(24-01-2011, 04:26 PM)lonewolf Wrote: I think I am dumb. Cos I keep reading over and over about what Buffet says brilliance management and bad company, and I still dun totally understand what he is trying to say.
'reputation of the business remains intact' seems to imply that its not necessary to put a good management to bad company cos the company will survive intact. Or maybe he is saying that it will be brilliant management that will have its reputation tarnish.
Or is Buffet is saying that, if the company is intrinsically bad, then however good the management team is, it would not make a difference.
With all due respect, I dun agree with the great one 100%. The flip side of what Buffet seems to be saying is that if a company is intrinsically good, then even monkeys can do a decent job running the company. But we have seen many examples of good companies ruined by bad management; and bad company surviving with good management.
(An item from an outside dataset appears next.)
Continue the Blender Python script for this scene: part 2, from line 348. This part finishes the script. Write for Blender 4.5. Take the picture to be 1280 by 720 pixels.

I think the point Buffett was trying to make was that even if you have the brightest people in charge of a business with bad economics, it wouldn't help the business in any way.
Example, even if Jack Welch (or some business titan of the time) were put in charge of the horse-drawn carriage business, it still wouldn't have saved the business from being overrun by the introduction of motorcars.
Lonewolf-san, I'm not saying that your view is wrong but perhaps it is the semantics of the language. I think your point on companies surviving is true and I have 2 thoughts on that point:
1) Is the company surviving because it has divested in the original, bad economics business? (ala The Jack Welch way) In this sense, you and Buffett would both be right because both the reputation of the business with bad economics and the company has remained inatact/survived.
2) Is survival merely enough? After all, the Investor's chief concern is a decent rate of return. In this sense, would it be enough to merely bet on a company's survival?